President Prabowo Subianto attended the Japan-Indonesia Business Forum in Tokyo on Monday, March 30, 2026, where 10 business-to-business agreements worth a combined USD 22.6 billion were concluded between companies from both countries. The visit, which ran from March 29 to 31, 2026, marked Prabowo’s first official state visit to Japan as president and his 49th overseas trip since taking office in October 2024 — covering 28 countries across five continents in under 18 months. The agreements span a range of strategic sectors, from deepwater gas development and clean energy to semiconductors, aviation finance, and inclusive financial services — reflecting a deliberate push by Jakarta to deepen the economic relationship with one of its longest-standing and most significant investment partners.
Key Facts & Background
- The 10 agreements consist of MoUs and strategic cooperation agreements covering clean energy downstream development including carbon-based methanol production, oil and gas exploration, geothermal power development, and financial ecosystem strengthening.
- Key deals include: a strategic cooperation agreement for the development of the Abadi Gas Field at Blok Masela between PT Pertamina and INPEX; an MoU between PT Pertamina Hulu Energi and INPEX for upstream oil and gas partnership opportunities across Indonesia and Southeast Asia; and an MoU on semiconductor ecosystem development — covering electronic chip design, manufacturing, and AI — between PT Eblo Teknologi Indonesia and Hayashi Kinzoku Co., Ltd.
- Additional agreements include a collaboration between PT Pegadaian and SMBC Indonesia to develop Indonesia’s gold ecosystem and financial inclusion, the formation of a Mandiri Aviation Leasing Fund involving Danantara, Mandiri Investment Management, and SMBC Aviation Capital, and an investment cooperation strengthening between JETRO and Danantara Investment Management.

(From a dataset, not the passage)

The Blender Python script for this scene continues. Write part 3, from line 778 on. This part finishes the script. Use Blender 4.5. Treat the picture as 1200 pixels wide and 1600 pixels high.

- The Kadin Indonesia–Japan Chamber of Commerce and Industry MoU covering trade, commerce, and investment was also formally signed, alongside a geothermal power project MoU for the Rajabasa site between PT Supreme Energy Rajabasa and INPEX.
- Total trade volume between Indonesia and Japan reached USD 35.6 billion as of end-2024, with Indonesian exports of USD 20.7 billion generating a trade surplus of USD 5.7 billion. Japanese FDI into Indonesia reached USD 3.46 billion in 2024 — a 52% increase over three years.
- Across all of Prabowo’s overseas visits since taking office, cumulative investment commitments have surpassed USD 70 billion — though observers note that commitments and disbursements are two different things, and that follow-through depends heavily on domestic ministerial coordination.
Note: Multi-source AI data analytics, with the possibility of inaccuracies.
Insights
The USD 22.6 billion in deals signed in Tokyo is a notable achievement, but it comes with an important caveat that has followed almost every big investment announcement under President Prabowo: signing an agreement and actually receiving the money are two very different things. Since taking office, Prabowo has racked up over USD 70 billion in investment commitments across 49 overseas trips — a number that sounds impressive, but Indonesia has historically only been able to absorb USD 50–60 billion in foreign investment per year. The gap between what gets announced and what gets built is a real and recurring issue.
That said, not all of the Tokyo deals are paper promises. The Pertamina-INPEX partnership on the Masela gas block and the aviation leasing fund involving Danantara and SMBC are built on existing business relationships with concrete project plans behind them — these are more likely to move forward than a brand-new agreement with no history. The range of sectors covered — gas, geothermal, gold, semiconductors, and aviation finance — also shows that Indonesia is trying to use its relationship with Japan to grow new industries, not just deepen old ones.
The semiconductor deal, however, deserves a reality check. Indonesia does not yet have a chip-making industry, and turning an MoU with a Japanese metals company into actual electronics manufacturing requires serious investment in infrastructure, training, and policy support — none of which is in place at scale yet. The Tokyo forum shows that diplomatic momentum is there. Whether it translates into real projects will become clearer over the next one to two years.